Enforcement of monthly rental policy to take effect before end of 2024— LASG

The Lagos State Government (LASG) has said that the enforcement of the monthly rent policy earlier announced would commence before the end of 2024.

Governor of Lagos State, Babajide Sanwo-Olu, had in 2021 said the current one year upfront rental payment system where tenants pay in advance to property owners has become inadequate to address recent realities of an emerging city in the housing sector.

Sanwo-Olu made the recommendation at the 10th meeting of the National Council on Lands, Housing and Urban Development held in Lagos recently.

At the event, then Minister of Works and Housing, and former Governor of Lagos State, Babatunde Fashola, corroborated Sanwo-Olu’s position, stressing that the yearly rental system had created inequality in the housing supply and widened the affordability gap for low-income earners.

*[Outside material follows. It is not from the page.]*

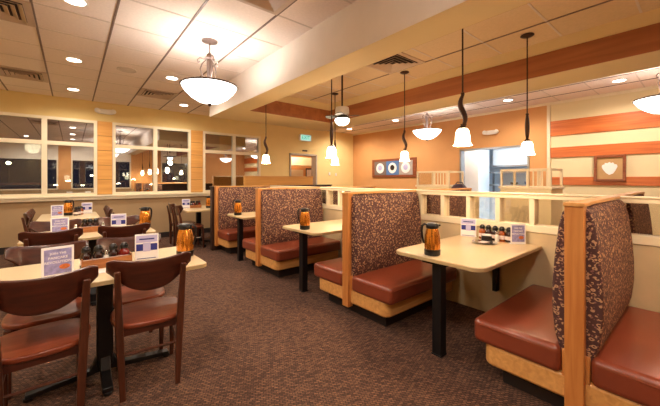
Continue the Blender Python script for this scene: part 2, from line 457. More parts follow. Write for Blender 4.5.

Governor Sanwo-Olu had submitted a monthly rental system, which he said would be affordable to low-and middle-income earners discomforted by the yearly rent obligation.

He had called on policymakers to consider the suggestion and initiate a regulatory framework for the transition.

Sanwo-Olu, who remarked on the State’s rent-to-own programme of five percent down payment and six percent simple interest rate payable over 10 years, had announced that “we are working on another product, which is a purely rental system, where residents will pay monthly.”

The Special Adviser to Lagos State Governor on Housing, Barakat Odunuga-Bakare, reflecting on the policy said like what obtains in other climes where rents are collected monthly, the same would be enforced in Lagos..

“We all see what is being done in other climes, rents are collected monthly. Hence, we are looking and hoping that before the end of the year, or by early next year, we will be able to implement the policy of monthly rental,” she said during a recent press briefing of the Lagos State Real Estate Regulatory Authority in Ikeja, Lagos.

She added that the rental would be charged according to tenants’ earnings.

“The good part about it is that we would be test-running it first within the public sector since we can ascertain how much everybody is earning, and once we see that it works in the public sector, we can now push it out to the private sector,” the Special Adviser said.

She mentioned that the N5 billion allocated for the monthly rental scheme was still set aside and untouched, she added attributing the delay in time to take off to the fact that the State Government is working to perfect the implementation of the policy.

“The last administration that initiated the monthly rental scheme was coming to an end when the scheme was to be introduced.  Now, we have a new administration and the governor wants the scheme to come into effect by the end of this year or early next year,” Odunuga-Bakare said.